◆ **Data extract**
* * * * * * *
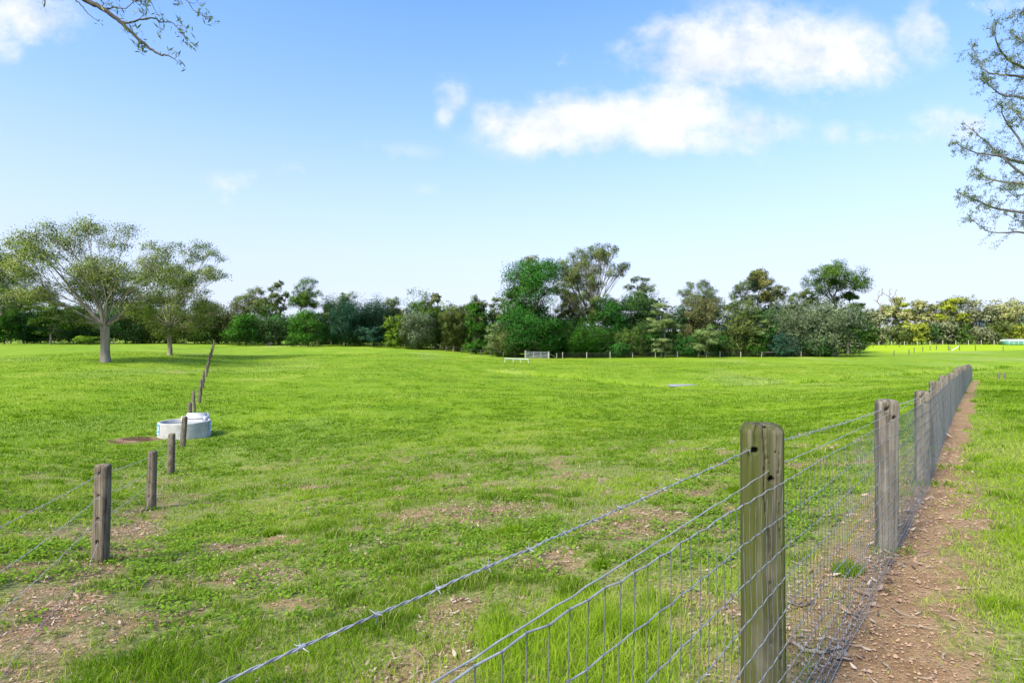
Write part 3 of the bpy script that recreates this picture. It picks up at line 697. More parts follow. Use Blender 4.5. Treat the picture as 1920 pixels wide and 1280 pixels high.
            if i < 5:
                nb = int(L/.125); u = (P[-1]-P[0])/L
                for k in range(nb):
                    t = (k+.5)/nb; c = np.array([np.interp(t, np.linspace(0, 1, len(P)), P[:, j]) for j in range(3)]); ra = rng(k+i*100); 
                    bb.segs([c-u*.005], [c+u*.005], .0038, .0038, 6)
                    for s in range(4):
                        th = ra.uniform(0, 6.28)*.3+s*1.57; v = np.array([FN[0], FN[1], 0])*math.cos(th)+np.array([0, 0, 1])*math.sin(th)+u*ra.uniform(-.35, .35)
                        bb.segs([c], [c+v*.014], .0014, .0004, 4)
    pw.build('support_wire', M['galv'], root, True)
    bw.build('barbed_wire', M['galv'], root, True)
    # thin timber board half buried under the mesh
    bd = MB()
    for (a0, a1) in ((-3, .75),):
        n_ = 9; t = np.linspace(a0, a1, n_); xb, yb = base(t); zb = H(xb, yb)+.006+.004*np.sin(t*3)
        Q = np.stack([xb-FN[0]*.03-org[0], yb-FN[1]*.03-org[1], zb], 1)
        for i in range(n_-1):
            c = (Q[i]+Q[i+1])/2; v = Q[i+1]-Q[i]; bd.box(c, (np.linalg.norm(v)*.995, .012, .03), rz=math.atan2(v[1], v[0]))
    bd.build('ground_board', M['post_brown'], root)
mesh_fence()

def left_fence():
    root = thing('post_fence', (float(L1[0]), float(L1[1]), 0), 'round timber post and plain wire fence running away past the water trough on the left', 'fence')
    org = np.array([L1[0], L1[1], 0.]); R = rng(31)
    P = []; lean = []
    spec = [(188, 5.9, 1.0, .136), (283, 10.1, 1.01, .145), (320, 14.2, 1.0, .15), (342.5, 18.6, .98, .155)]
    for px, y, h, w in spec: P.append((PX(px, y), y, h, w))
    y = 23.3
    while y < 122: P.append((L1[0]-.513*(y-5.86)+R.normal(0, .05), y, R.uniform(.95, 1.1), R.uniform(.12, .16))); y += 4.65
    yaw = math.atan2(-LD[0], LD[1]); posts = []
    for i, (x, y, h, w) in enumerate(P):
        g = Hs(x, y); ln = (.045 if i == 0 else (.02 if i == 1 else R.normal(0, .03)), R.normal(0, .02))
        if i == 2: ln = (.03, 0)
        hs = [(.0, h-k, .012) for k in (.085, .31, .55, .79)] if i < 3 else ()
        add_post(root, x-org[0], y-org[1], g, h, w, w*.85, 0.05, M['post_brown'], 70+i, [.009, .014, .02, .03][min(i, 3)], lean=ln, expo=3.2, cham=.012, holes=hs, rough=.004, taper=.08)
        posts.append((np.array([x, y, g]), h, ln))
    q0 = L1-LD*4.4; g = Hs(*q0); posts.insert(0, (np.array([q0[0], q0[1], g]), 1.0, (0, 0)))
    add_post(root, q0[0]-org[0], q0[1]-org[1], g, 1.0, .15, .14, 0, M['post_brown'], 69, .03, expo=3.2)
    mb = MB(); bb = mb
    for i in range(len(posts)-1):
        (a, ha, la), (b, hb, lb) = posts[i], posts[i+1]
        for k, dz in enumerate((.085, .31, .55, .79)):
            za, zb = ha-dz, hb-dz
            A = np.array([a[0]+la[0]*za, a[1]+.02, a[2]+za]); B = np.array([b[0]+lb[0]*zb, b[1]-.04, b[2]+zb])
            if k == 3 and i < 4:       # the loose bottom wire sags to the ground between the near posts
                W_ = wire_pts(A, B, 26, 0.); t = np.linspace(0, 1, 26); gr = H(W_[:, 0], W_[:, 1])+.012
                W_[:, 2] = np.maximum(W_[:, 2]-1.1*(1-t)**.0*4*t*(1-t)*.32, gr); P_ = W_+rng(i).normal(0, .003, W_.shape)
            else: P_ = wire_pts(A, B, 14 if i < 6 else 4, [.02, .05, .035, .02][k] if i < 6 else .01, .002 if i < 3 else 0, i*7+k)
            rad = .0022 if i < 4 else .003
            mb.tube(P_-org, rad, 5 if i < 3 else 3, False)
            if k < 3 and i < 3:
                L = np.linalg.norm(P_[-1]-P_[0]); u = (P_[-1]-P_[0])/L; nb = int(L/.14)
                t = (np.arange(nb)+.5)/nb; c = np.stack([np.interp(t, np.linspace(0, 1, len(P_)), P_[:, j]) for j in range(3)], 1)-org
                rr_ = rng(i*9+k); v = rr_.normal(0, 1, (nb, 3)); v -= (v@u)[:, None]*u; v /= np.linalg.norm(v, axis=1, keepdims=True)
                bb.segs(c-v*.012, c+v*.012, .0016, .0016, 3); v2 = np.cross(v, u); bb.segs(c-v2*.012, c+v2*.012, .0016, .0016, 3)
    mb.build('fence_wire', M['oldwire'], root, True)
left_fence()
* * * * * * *
◆ **What needs to be done**
Without including any pictures, print all of the material exactly as given.

◆ **Task answer**
Write part 3 of the bpy script that recreates this picture. It picks up at line 697. More parts follow. Use Blender 4.5. Treat the picture as 1920 pixels wide and 1280 pixels high.
            if i < 5:
                nb = int(L/.125); u = (P[-1]-P[0])/L
                for k in range(nb):
                    t = (k+.5)/nb; c = np.array([np.interp(t, np.linspace(0, 1, len(P)), P[:, j]) for j in range(3)]); ra = rng(k+i*100); 
                    bb.segs([c-u*.005], [c+u*.005], .0038, .0038, 6)
                    for s in range(4):
                        th = ra.uniform(0, 6.28)*.3+s*1.57; v = np.array([FN[0], FN[1], 0])*math.cos(th)+np.array([0, 0, 1])*math.sin(th)+u*ra.uniform(-.35, .35)
                        bb.segs([c], [c+v*.014], .0014, .0004, 4)
    pw.build('support_wire', M['galv'], root, True)
    bw.build('barbed_wire', M['galv'], root, True)
    # thin timber board half buried under the mesh
    bd = MB()
    for (a0, a1) in ((-3, .75),):
        n_ = 9; t = np.linspace(a0, a1, n_); xb, yb = base(t); zb = H(xb, yb)+.006+.004*np.sin(t*3)
        Q = np.stack([xb-FN[0]*.03-org[0], yb-FN[1]*.03-org[1], zb], 1)
        for i in range(n_-1):
            c = (Q[i]+Q[i+1])/2; v = Q[i+1]-Q[i]; bd.box(c, (np.linalg.norm(v)*.995, .012, .03), rz=math.atan2(v[1], v[0]))
    bd.build('ground_board', M['post_brown'], root)
mesh_fence()

def left_fence():
    root = thing('post_fence', (float(L1[0]), float(L1[1]), 0), 'round timber post and plain wire fence running away past the water trough on the left', 'fence')
    org = np.array([L1[0], L1[1], 0.]); R = rng(31)
    P = []; lean = []
    spec = [(188, 5.9, 1.0, .136), (283, 10.1, 1.01, .145), (320, 14.2, 1.0, .15), (342.5, 18.6, .98, .155)]
    for px, y, h, w in spec: P.append((PX(px, y), y, h, w))
    y = 23.3
    while y < 122: P.append((L1[0]-.513*(y-5.86)+R.normal(0, .05), y, R.uniform(.95, 1.1), R.uniform(.12, .16))); y += 4.65
    yaw = math.atan2(-LD[0], LD[1]); posts = []
    for i, (x, y, h, w) in enumerate(P):
        g = Hs(x, y); ln = (.045 if i == 0 else (.02 if i == 1 else R.normal(0, .03)), R.normal(0, .02))
        if i == 2: ln = (.03, 0)
        hs = [(.0, h-k, .012) for k in (.085, .31, .55, .79)] if i < 3 else ()
        add_post(root, x-org[0], y-org[1], g, h, w, w*.85, 0.05, M['post_brown'], 70+i, [.009, .014, .02, .03][min(i, 3)], lean=ln, expo=3.2, cham=.012, holes=hs, rough=.004, taper=.08)
        posts.append((np.array([x, y, g]), h, ln))
    q0 = L1-LD*4.4; g = Hs(*q0); posts.insert(0, (np.array([q0[0], q0[1], g]), 1.0, (0, 0)))
    add_post(root, q0[0]-org[0], q0[1]-org[1], g, 1.0, .15, .14, 0, M['post_brown'], 69, .03, expo=3.2)
    mb = MB(); bb = mb
    for i in range(len(posts)-1):
        (a, ha, la), (b, hb, lb) = posts[i], posts[i+1]
        for k, dz in enumerate((.085, .31, .55, .79)):
            za, zb = ha-dz, hb-dz
            A = np.array([a[0]+la[0]*za, a[1]+.02, a[2]+za]); B = np.array([b[0]+lb[0]*zb, b[1]-.04, b[2]+zb])
            if k == 3 and i < 4:       # the loose bottom wire sags to the ground between the near posts
                W_ = wire_pts(A, B, 26, 0.); t = np.linspace(0, 1, 26); gr = H(W_[:, 0], W_[:, 1])+.012
                W_[:, 2] = np.maximum(W_[:, 2]-1.1*(1-t)**.0*4*t*(1-t)*.32, gr); P_ = W_+rng(i).normal(0, .003, W_.shape)
            else: P_ = wire_pts(A, B, 14 if i < 6 else 4, [.02, .05, .035, .02][k] if i < 6 else .01, .002 if i < 3 else 0, i*7+k)
            rad = .0022 if i < 4 else .003
            mb.tube(P_-org, rad, 5 if i < 3 else 3, False)
            if k < 3 and i < 3:
                L = np.linalg.norm(P_[-1]-P_[0]); u = (P_[-1]-P_[0])/L; nb = int(L/.14)
                t = (np.arange(nb)+.5)/nb; c = np.stack([np.interp(t, np.linspace(0, 1, len(P_)), P_[:, j]) for j in range(3)], 1)-org
                rr_ = rng(i*9+k); v = rr_.normal(0, 1, (nb, 3)); v -= (v@u)[:, None]*u; v /= np.linalg.norm(v, axis=1, keepdims=True)
                bb.segs(c-v*.012, c+v*.012, .0016, .0016, 3); v2 = np.cross(v, u); bb.segs(c-v2*.012, c+v2*.012, .0016, .0016, 3)
    mb.build('fence_wire', M['oldwire'], root, True)
left_fence()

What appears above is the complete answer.